We signed up for Friday practice with PTT, which turned out to be a waste of time. The groups were crowded with street riders, and with AFM riders out there trying to get their scorch on, the carnage was massive. Every session was either red-flagged or cut short due to pile-ups. I don’t understand why track day providers don’t warn their customers when dates are preceding and AFM event.

Aaannyway….

I spent the morning mucking around with Oprah trying some new geometry and carb settings, and the bike seemed to be running pretty good. Good enough for me anyway. So, i switched over to Trixie and started playing with different fuels and stuff. Things were looking quite rosy for a change -like a magical ride through the Enchanted forrest on a flying unicorn.

Except for my lap times… They pretty much sucked. :( This is where Ingrid comes in. She told me that i ALWAYS do this – get worked up over lap times and start to beat myself up, and need to just stay calm and and everything will come together. She’s usually right, so i took her advice to heart.

F40 Lightweight.

Front row grid at #3. Sidewaaaaaays GREEN!!!!!

I had the makings of a holeshot, but missed an upshift and immediately moved back into 4th place. Kevin was out front with Babbs in 2nd, and Brad in 3rd. They both passed Kevin on the first lap and I got by Kevin between 3a and 3b and set out after Brad, eventually passing him on the brakes into T9. I spent the remainder of the race trying to reel in Babbs, but got frustrated with lappers and eventually just put it into auto pilot and finished 2nd with a best of 1:49. Not bad. Not great either. That’s racing.

Last round at BW i REALLY sucked in 450SB, but through the miracle of AFM grid technology, ended up with a front row start for 450SB on Sunday. I don’t think i’ve ever explained how a race start works, so here’s how it is for me.

You do a warm-up lap which is supposed to give you some time to get your mind and machine in the racing state. Some people go hauling around, others (like me), sort of amble around and take a zen moment. We all have our own routines that work for us. For instance, by buddy Dave Raff likes to take the warm up lap as an opportunity to buzz me. I swear he does it every time and it always makes me chuckle.

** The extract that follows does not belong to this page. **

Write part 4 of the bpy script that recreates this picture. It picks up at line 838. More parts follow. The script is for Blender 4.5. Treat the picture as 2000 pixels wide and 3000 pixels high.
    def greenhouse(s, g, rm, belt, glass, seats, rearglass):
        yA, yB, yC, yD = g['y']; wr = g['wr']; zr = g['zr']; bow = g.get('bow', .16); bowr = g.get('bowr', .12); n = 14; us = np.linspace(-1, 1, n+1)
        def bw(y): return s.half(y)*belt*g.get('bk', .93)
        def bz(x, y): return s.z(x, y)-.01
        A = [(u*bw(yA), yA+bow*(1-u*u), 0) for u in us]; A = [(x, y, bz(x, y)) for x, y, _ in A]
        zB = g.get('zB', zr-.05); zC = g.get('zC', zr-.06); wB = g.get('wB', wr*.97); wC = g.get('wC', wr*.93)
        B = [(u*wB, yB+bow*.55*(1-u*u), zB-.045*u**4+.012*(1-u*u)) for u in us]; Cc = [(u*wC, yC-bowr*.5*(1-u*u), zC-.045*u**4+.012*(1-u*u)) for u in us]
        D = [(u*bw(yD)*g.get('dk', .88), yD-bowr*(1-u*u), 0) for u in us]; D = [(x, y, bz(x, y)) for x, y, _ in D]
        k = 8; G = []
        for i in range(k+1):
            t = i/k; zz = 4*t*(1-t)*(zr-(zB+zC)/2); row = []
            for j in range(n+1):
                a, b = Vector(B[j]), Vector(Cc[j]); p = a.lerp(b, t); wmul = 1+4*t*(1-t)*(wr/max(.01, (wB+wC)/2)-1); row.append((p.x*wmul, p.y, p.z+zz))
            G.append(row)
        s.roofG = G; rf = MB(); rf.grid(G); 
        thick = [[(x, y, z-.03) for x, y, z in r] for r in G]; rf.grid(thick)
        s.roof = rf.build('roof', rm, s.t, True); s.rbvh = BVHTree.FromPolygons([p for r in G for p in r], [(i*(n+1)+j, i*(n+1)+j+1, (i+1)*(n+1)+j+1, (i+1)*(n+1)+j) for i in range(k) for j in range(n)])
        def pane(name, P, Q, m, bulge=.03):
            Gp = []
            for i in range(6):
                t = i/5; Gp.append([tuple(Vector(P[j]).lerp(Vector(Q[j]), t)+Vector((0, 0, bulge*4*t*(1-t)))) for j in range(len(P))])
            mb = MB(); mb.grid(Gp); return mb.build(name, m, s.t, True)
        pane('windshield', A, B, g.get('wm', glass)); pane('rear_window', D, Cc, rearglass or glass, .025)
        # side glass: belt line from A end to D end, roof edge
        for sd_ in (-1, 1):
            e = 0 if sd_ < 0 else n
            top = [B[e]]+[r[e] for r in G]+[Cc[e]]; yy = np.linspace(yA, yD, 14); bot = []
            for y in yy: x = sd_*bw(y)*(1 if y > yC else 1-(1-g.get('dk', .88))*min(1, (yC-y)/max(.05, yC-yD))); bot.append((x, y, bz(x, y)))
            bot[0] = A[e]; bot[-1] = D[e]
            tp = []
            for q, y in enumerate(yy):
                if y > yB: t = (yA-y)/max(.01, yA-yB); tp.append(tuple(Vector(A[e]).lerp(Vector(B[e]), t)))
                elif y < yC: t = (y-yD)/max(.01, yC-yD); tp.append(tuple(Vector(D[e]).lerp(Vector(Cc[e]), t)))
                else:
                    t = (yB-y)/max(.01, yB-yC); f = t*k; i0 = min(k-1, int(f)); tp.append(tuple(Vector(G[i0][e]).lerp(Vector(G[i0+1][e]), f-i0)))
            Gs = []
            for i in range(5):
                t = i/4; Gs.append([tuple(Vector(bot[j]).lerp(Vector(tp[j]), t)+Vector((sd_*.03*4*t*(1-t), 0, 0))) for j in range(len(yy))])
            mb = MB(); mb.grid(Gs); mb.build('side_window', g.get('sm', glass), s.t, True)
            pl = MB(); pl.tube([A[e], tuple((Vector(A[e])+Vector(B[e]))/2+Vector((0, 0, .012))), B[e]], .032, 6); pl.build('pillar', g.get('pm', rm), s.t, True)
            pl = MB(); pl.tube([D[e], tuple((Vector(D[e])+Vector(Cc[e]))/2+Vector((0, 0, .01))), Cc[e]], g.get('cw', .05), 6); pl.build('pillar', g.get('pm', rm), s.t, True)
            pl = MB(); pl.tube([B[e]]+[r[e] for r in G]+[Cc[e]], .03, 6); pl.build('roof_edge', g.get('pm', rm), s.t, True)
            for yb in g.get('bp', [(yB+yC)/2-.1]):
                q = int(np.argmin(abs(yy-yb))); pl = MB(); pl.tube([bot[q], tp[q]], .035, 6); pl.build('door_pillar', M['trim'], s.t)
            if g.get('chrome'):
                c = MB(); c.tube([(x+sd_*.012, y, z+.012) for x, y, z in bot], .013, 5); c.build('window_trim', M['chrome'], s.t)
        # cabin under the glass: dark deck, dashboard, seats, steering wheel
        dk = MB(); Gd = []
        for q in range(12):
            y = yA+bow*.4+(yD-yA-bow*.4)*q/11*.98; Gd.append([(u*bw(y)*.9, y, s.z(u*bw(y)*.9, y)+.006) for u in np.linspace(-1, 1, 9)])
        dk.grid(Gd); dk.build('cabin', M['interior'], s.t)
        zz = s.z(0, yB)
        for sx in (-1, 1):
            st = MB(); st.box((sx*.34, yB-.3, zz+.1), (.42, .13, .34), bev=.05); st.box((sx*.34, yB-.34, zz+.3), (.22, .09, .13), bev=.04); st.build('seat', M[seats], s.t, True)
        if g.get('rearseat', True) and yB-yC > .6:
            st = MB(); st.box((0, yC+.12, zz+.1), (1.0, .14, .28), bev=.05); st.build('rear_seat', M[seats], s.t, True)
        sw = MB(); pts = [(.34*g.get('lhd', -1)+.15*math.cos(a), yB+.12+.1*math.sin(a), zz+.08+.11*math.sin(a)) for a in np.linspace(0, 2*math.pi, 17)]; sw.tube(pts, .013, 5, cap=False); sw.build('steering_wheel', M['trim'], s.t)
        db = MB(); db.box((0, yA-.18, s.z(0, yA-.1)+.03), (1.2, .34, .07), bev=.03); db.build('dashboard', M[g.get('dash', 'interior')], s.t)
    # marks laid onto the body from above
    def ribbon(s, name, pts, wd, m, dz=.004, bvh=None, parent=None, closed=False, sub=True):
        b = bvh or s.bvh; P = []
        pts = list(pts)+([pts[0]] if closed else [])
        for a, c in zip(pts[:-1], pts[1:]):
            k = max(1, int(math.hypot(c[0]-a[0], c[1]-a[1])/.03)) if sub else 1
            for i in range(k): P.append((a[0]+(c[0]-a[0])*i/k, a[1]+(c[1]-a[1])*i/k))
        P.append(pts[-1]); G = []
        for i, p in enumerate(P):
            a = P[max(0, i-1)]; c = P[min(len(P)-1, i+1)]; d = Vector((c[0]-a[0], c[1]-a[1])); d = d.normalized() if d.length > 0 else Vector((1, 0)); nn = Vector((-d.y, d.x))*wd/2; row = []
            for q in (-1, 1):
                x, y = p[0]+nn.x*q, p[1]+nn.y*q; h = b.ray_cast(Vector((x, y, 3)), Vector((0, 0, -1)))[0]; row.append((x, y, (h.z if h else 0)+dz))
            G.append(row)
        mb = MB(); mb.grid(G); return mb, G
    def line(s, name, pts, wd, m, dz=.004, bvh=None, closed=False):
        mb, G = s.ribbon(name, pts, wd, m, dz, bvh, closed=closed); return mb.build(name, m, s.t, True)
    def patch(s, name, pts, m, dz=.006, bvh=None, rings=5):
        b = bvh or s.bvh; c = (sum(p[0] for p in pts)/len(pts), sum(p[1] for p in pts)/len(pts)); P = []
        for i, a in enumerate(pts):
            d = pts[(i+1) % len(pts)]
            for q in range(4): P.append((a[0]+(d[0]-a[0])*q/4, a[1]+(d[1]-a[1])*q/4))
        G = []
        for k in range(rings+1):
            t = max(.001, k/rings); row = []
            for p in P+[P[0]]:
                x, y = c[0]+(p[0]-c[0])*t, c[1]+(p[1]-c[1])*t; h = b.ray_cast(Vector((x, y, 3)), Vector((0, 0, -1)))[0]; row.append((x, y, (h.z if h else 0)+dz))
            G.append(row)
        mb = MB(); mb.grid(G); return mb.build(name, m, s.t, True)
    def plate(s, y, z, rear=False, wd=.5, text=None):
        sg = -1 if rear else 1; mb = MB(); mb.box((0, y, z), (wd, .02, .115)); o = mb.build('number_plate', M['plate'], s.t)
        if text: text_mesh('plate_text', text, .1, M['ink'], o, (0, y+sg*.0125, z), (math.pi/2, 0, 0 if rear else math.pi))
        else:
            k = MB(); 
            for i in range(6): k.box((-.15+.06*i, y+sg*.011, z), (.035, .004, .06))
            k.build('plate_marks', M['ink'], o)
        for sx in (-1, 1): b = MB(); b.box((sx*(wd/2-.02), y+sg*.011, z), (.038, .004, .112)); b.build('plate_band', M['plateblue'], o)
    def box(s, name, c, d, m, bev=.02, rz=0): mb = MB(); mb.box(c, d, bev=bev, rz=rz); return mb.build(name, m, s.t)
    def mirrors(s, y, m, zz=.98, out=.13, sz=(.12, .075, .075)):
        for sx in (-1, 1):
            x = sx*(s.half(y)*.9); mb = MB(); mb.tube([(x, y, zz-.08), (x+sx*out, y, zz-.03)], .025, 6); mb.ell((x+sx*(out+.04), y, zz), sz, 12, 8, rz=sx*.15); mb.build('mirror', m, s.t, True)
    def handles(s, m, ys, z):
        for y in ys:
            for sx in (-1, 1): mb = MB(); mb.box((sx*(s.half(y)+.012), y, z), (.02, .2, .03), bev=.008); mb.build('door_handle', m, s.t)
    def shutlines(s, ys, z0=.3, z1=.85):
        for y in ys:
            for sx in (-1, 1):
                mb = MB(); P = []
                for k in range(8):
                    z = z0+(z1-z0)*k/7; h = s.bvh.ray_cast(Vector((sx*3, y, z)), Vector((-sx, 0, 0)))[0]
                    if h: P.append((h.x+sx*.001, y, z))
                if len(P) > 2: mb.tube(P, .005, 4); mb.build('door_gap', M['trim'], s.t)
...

Anyway, then you take your grid assignment, which you should have previously written on your tank or something. Everyone lines up and the starter holds a 2 board, which means things are about to get crackin’. I usually snap my face shield closed and run the clutch out to make sure i’m in gear because if your bike is in neutral when the green flag goes, lots of bad things can happen.

Next comes the 1 board and everyone’s motors start to rev. The sound is deafening and bikes are lurching around in your peripheral vision. Race gas fumes start to fill your helmet and sweat begins dripping down your brow. You can feel the heat of the motor baking through your leathers, and the bike vibrating against the power of the drivetrain and brakes. You must stay focused on the 1 board because it’s moving sideways now. As soon as the green moves you GO! And i mean GOOO because the next thing that happens is you have to find a way through the first turn without hitting every other guy out there that’s trying to do the EXACT SAME THING.

I’ve always known that you don’t have to be the best at something to succeed. You just have to be better than the guys next to you.


450SB

I got lucky with a great start, and combined with my closest competitors not getting their best starts, i managed to get the holeshot in 450SB. Trixie jumped out front and ran like a spanked Chihuahua! I beat on that little 500 without mercy and apologized to it for the over-revs and mis-shifts, but it hung in there, and i won with a flag-to-flag finish, never seeing another rider.

Afterwards, i was talking to Zoran about being out front and how it messes with your mind not knowing where your competitors are and what’s happening behind you. It’s kind of lonely out there. He gave me a dose of his unique Yugoslavian philosophy, that is purely Zoran.

I had spot #1 in 500T on account of winning last round.

ANOTHER holeshot and by the 2nd lap Zoran’s words of wisdom were echoing in my head (in halting Slavic cadence) “Don’t worry about other riders. That’s their facking problem, not yours. You only race track, you don’t race riders.” And i won again. Flag to flag.

I could learn to like this.

Congrats to my fellow racers who had a great weekend also; Alex Florea for getting back into 2nd place in 650P. David Raff for continuing his domination in 650P, and two 3rd place finishes in 650T and FIV.